Karl remembers it as “Mutombo beating us in Seattle,” perhaps because the iconic image is the Nuggets center lying on the hardwood when the overtime was done, holding the basketball above his head with both hands, a delighted grin on his face. With fifteen rebounds and eight blocked shots, Dikembe Mutombo did, indeed, play a major role.

But the stars for the Nuggets that afternoon were reserves. Point guard Robert Pack came off the bench to replace an ineffective Mahmoud Abdul-Rauf and led them with twenty-three points on eight-for-fifteen shooting, including three of five three-pointers.

The late Brian Williams, who would change his name to Bison Dele before being murdered by his brother eight years later, put up seventeen points and nineteen rebounds in thirty-four minutes off the bench, the most inspired performance of his career.
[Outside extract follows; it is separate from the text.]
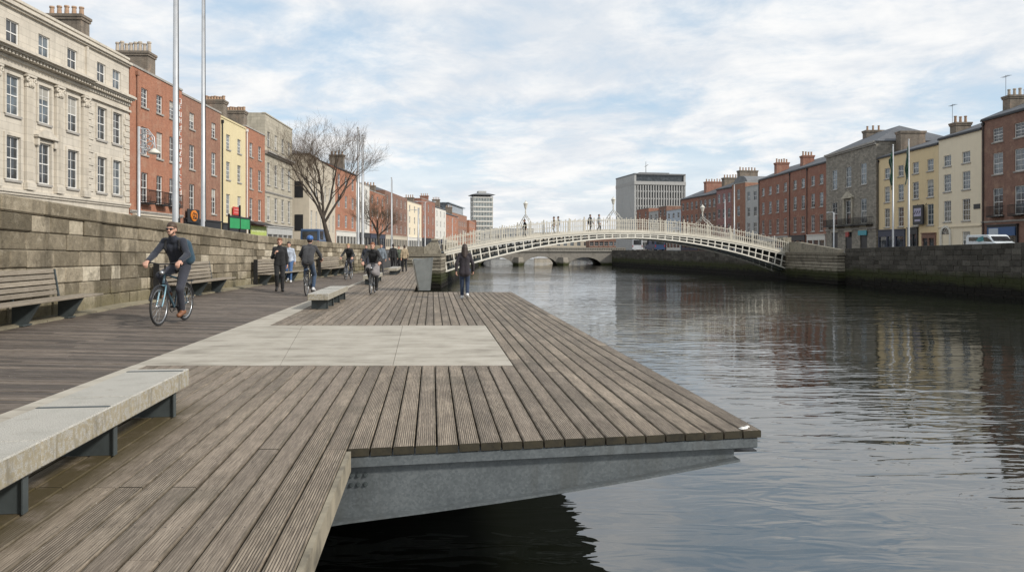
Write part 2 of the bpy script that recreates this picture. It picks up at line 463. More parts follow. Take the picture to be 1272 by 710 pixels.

When I asked him afterward what had gotten into him, he looked at me as if astonished it wasn’t obvious: “That was desire!” he said.

Eighteen years later, the Nuggets have a chance to add another improbable first-round upset to their resume, this time with Karl coaching for them instead of against them. His syntax was somewhat twisted as he reflected on that Thursday night after the Nuggets beat the Lakers to even their series at three games apiece, but his sentiment was not:

“I’m just hoping to become Denver Nugget history, (from) the worst loss of my life to hopefully the best win in Denver Nugget history. The worst loss is Mutombo beating us in Seattle, and maybe I can put another one up on the board that rocks history a little bit.”
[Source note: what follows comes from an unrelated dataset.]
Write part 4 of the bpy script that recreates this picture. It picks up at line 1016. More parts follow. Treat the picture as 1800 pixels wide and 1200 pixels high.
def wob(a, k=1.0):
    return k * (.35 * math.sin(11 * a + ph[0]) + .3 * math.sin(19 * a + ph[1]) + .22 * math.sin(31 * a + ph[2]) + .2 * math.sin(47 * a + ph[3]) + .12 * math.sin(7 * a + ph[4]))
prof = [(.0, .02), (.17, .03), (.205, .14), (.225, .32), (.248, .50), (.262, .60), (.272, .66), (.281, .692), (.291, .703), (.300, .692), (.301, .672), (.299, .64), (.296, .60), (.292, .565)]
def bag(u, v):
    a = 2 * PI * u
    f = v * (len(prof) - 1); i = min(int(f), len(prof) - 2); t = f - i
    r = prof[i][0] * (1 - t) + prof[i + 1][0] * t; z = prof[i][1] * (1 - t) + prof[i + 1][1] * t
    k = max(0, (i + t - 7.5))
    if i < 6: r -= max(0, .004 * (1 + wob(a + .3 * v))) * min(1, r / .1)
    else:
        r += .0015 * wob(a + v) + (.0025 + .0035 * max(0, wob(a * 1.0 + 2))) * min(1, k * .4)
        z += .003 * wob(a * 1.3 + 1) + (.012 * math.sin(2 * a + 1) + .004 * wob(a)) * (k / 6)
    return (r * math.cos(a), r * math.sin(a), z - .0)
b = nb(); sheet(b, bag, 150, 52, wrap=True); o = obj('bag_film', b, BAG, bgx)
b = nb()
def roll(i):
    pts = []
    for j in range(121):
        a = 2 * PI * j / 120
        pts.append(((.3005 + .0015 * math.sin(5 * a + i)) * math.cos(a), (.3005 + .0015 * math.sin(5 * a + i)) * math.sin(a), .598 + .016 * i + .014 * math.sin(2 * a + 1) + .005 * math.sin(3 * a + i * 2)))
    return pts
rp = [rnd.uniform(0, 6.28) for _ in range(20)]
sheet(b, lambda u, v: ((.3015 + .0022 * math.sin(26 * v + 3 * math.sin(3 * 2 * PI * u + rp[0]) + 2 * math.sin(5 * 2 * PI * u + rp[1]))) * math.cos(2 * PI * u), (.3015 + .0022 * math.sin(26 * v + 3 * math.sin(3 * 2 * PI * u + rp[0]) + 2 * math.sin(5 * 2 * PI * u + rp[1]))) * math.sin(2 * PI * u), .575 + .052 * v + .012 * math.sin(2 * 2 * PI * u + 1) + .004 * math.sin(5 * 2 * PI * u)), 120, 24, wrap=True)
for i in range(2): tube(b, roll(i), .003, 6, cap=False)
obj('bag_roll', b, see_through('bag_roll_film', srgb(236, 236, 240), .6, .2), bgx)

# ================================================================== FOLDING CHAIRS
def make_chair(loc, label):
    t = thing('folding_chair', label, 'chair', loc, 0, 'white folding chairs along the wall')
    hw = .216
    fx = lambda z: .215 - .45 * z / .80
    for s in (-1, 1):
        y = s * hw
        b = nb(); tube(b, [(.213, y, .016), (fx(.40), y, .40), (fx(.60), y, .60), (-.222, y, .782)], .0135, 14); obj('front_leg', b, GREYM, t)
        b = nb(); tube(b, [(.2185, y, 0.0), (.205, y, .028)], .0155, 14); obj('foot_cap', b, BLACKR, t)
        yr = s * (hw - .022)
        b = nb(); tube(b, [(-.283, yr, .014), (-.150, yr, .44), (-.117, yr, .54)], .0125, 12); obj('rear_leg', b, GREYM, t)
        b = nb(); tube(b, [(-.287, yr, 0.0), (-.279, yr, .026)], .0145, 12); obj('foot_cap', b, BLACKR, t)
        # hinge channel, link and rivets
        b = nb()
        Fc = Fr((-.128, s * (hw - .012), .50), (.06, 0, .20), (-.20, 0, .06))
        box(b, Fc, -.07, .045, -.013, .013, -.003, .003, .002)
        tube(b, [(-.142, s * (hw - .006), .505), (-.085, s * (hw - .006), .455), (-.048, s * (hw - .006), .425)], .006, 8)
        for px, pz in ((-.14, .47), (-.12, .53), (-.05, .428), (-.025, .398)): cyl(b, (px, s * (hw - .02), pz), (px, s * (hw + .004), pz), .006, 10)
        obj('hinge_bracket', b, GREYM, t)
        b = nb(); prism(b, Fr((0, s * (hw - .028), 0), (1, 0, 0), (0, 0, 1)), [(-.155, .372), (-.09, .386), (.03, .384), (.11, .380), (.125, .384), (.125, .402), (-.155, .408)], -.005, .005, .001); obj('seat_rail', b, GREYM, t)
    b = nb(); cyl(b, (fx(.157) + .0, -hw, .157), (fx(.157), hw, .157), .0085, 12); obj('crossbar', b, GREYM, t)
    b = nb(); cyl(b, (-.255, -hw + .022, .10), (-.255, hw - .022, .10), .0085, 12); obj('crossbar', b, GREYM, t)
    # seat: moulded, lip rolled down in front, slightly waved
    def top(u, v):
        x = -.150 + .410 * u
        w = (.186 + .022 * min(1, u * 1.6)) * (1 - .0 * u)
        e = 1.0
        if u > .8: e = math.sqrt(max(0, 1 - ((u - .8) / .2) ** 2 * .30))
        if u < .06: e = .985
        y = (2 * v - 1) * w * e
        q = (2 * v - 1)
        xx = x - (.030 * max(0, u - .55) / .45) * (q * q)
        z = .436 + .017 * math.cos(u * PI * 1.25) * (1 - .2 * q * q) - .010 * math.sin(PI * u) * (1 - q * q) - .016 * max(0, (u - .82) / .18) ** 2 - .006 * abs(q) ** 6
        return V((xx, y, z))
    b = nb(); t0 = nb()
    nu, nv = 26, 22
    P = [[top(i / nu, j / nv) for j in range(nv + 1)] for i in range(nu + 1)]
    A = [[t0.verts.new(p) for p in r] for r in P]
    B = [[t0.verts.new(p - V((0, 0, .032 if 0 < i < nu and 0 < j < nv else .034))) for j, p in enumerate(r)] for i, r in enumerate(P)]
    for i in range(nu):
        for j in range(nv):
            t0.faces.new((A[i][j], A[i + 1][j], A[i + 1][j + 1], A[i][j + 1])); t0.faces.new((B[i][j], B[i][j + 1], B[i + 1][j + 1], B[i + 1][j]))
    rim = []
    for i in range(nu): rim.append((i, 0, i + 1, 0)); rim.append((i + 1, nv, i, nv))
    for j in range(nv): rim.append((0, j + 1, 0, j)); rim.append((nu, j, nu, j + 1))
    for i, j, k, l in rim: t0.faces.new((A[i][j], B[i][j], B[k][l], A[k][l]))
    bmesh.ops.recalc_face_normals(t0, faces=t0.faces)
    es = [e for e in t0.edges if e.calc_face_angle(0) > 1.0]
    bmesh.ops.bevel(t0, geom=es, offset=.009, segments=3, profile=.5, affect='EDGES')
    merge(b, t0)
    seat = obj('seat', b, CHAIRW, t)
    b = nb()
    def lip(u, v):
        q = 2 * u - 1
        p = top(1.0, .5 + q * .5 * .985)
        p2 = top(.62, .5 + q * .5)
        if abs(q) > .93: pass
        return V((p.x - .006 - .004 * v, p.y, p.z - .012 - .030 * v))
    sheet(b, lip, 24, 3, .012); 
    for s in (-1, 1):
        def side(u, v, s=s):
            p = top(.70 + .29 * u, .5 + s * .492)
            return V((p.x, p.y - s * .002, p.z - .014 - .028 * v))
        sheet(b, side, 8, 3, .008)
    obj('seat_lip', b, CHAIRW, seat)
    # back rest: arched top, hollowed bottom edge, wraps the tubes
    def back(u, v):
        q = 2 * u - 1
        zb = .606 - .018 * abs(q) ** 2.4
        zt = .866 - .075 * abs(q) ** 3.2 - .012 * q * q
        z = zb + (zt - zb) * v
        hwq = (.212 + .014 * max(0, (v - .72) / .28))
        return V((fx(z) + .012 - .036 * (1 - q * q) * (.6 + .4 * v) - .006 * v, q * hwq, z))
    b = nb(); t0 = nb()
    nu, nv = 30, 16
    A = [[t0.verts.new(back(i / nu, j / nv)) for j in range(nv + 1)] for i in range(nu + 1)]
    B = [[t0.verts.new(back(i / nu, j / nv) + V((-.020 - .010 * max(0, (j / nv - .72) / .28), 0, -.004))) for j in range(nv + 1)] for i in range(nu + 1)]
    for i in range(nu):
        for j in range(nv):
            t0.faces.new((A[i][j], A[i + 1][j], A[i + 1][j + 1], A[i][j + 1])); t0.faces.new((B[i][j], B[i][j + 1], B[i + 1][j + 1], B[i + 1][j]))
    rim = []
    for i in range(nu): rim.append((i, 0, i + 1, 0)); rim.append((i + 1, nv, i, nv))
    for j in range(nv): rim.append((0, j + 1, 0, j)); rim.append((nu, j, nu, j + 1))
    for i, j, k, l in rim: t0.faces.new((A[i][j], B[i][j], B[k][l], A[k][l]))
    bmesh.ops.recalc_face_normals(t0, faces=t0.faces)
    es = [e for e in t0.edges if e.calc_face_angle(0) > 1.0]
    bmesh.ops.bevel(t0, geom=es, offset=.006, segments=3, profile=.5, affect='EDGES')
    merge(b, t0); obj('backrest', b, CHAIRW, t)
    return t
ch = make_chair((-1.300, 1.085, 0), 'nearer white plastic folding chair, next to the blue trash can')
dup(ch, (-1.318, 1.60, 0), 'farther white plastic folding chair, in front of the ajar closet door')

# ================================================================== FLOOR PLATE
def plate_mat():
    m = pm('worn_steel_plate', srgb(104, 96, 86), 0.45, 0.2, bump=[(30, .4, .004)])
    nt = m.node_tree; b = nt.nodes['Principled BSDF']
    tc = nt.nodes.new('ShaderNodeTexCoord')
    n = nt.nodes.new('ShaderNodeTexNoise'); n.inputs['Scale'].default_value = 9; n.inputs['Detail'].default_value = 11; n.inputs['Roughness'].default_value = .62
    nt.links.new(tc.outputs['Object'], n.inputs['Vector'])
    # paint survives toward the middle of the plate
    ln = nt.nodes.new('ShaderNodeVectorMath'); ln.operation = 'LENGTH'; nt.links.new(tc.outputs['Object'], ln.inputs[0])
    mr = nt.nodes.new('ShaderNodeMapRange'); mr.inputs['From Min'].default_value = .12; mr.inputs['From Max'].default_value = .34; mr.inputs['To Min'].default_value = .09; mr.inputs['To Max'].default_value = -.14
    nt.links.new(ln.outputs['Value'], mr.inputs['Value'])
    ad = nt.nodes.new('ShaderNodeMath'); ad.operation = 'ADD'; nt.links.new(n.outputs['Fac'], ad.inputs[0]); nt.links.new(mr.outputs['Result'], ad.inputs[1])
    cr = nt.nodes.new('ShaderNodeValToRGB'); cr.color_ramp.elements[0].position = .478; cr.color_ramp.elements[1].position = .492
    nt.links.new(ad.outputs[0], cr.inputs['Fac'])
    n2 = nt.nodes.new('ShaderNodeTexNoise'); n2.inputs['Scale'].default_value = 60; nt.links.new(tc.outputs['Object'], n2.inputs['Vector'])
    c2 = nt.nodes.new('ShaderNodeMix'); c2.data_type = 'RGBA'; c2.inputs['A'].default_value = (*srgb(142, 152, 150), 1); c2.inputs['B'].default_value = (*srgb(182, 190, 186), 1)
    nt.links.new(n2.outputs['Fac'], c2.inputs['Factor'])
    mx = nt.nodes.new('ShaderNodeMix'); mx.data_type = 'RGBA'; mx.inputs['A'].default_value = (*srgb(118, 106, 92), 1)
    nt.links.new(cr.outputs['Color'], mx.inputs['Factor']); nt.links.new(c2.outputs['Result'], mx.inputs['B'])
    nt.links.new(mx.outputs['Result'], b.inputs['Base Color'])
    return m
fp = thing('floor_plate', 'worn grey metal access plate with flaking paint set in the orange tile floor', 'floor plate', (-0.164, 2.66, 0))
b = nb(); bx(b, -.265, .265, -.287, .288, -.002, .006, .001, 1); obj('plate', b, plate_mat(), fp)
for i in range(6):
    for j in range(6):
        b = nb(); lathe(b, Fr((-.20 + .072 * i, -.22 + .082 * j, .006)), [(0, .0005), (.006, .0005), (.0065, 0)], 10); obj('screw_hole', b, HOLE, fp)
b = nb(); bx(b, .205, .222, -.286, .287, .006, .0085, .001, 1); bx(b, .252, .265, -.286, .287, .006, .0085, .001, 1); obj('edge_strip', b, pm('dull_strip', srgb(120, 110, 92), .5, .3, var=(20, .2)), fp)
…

To do it, the Nuggets will need exactly what they brought to the Seattle Coliseum that day a generation ago: Desire. They will need to want it more. They will need to play with the audacity of conviction and make the Lakers, like the Sonics on May 7, 1994, struggle with the weight of expectations and gathering gloom.

“You’ve got two histories against you,” Karl said. “You’ve got Game 7 and you’ve got 3-1 series. You’ve got both of them working against you. I think we might be too young to understand all that, so I might keep it away from them. I’m not sure we’re going to talk a lot about anything except the energy of the game and how important it is to us.”
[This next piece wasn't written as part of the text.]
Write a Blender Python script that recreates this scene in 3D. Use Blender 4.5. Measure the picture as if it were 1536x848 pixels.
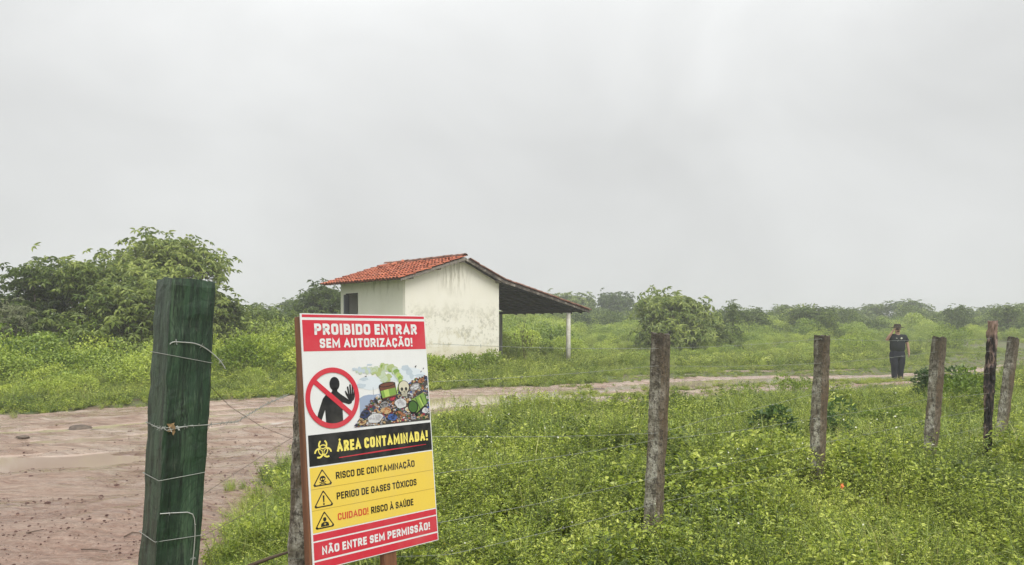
import bpy, bmesh, math, random
import numpy as np
from mathutils import Vector, Matrix, Euler
rad = math.radians
random.seed(7)
S = bpy.context.scene
for o in list(bpy.data.objects): bpy.data.objects.remove(o)
C = S.collection

# ------------------------------------------------------------------ camera
CAMZ = 1.65
F = 1100.0          # focal length in pixels of the 1536 px wide photograph
cam_d = bpy.data.cameras.new('camera'); cam = bpy.data.objects.new('camera', cam_d); C.objects.link(cam)
cam.location = (0, 0, CAMZ); cam.rotation_euler = (rad(90), 0, 0)
cam_d.sensor_width = 36; cam_d.lens = 36 * F / 1536; cam_d.shift_y = 73 / 1536
cam_d.clip_start = .05; cam_d.clip_end = 3000
S.camera = cam
S.render.resolution_x = 1024; S.render.resolution_y = 565

# ------------------------------------------------------------------ world, sun, exposure
W = bpy.data.worlds.new("World"); S.world = W; W.use_nodes = True
nt = W.node_tree; nt.nodes.clear()
def N(t, typ, **kw):
    n = t.nodes.new(typ)
    for k, v in kw.items():
        if k in n.bl_rna.properties: setattr(n, k, v)
        else: n.inputs[k.replace('_', ' ')].default_value = v
    return n
sky = N(nt, 'ShaderNodeTexSky', sky_type='NISHITA'); sky.sun_disc = False
sky.sun_elevation = rad(52); sky.sun_rotation = rad(150)
hs = N(nt, 'ShaderNodeHueSaturation'); hs.inputs['Saturation'].default_value = .12
nt.links.new(sky.outputs[0], hs.inputs['Color'])
tc = N(nt, 'ShaderNodeTexCoord')
mp = N(nt, 'ShaderNodeMapping'); mp.inputs['Scale'].default_value = (1.4, 1.4, 2.0)
nt.links.new(tc.outputs['Generated'], mp.inputs[0])
n1 = N(nt, 'ShaderNodeTexNoise'); n1.inputs['Scale'].default_value = 1.7; n1.inputs['Detail'].default_value = 4; n1.inputs['Roughness'].default_value = .5; n1.inputs['Distortion'].default_value = .5
nt.links.new(mp.outputs[0], n1.inputs['Vector'])
mr = N(nt, 'ShaderNodeMapRange'); mr.inputs['From Min'].default_value = .3; mr.inputs['From Max'].default_value = .7
mr.inputs['To Min'].default_value = 4.85; mr.inputs['To Max'].default_value = 6.1
nt.links.new(n1.outputs[0], mr.inputs['Value'])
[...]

Historically, the road team wins Game 7 about twenty percent of the time. The last time a team came from a three-games-to-one series deficit to win was six years ago, when the Suns did it . . . to the Lakers. In ten tries, the Nuggets have never done it.

Since frittering away their series lead, the Lakers have engaged in some finger-pointing. Coach Mike Brown and star Kobe Bryant have blamed big men Andrew Bynum and Pau Gasol. For Game 7, L.A. gets back the former Ron Artest, who changed his name to Metta World Peace in an Orwellian response to his history of violence, most recently enhanced by a vicious elbow to the head of Oklahoma City Thunder guard James Harden. His seven-game suspension ended with Game 6.

“We’ve got to continue to get to the paint, we’ve got to hopefully fall into the three ball a little bit more than it has been in the first five games and defend them better than we did (in Game 6),” said Karl, who turns sixty-one today. “And if we do all that stuff, I think it’ll be a fourth-quarter game and we’ll figure out how to beat that closer system that you guys have said we can’t win because we don’t have a closer.”

That’s a reference to the knock on the Nuggets at the end of close games since trading Carmelo Anthony in the middle of last season. Playing with a deep ensemble cast, they have demonstrated the unpredictable virtues of true team basketball. At the same time, it’s never quite clear who they want to take the big shot at the end of games. If Ty Lawson is hot, as he was in Game 6, it would surely be him. If Danilo Gallinari is on, it might be him. Just as likely, it’s whoever’s open.

The last time the Nuggets played a Game 7 was also eighteen years ago, in the series that followed their upset of Karl’s Sonics. The Utah Jazz won the first three games of their best-of-seven, second-round series, then the Nuggets roared back to win three straight, just as they had come back from a two-games-to-none deficit to tie the Sonics series.

Game 7 was in Salt Lake City on May 21, 1994. The Nuggets shot poorly and fell behind early, trailing by seven after one quarter, by eight at halftime and by fifteen after three quarters. They did their best to narrow the gap in the fourth, but Utah prevailed, 91-81. Karl Malone had thirty-one points, fourteen rebounds and six assists, playing all but two minutes of the game.

Eighteen years later, Karl hopes to improve his record to 1-1 in memorable Nuggets playoff upsets.

“I just want to help them,” he said. “My whole goal in Game 7 is coach ’em up and help ’em have a chance to kick somebody and make history. It’d be fun. It’d be fun for me. It’ll be a great opportunity. It’s been a great challenge.”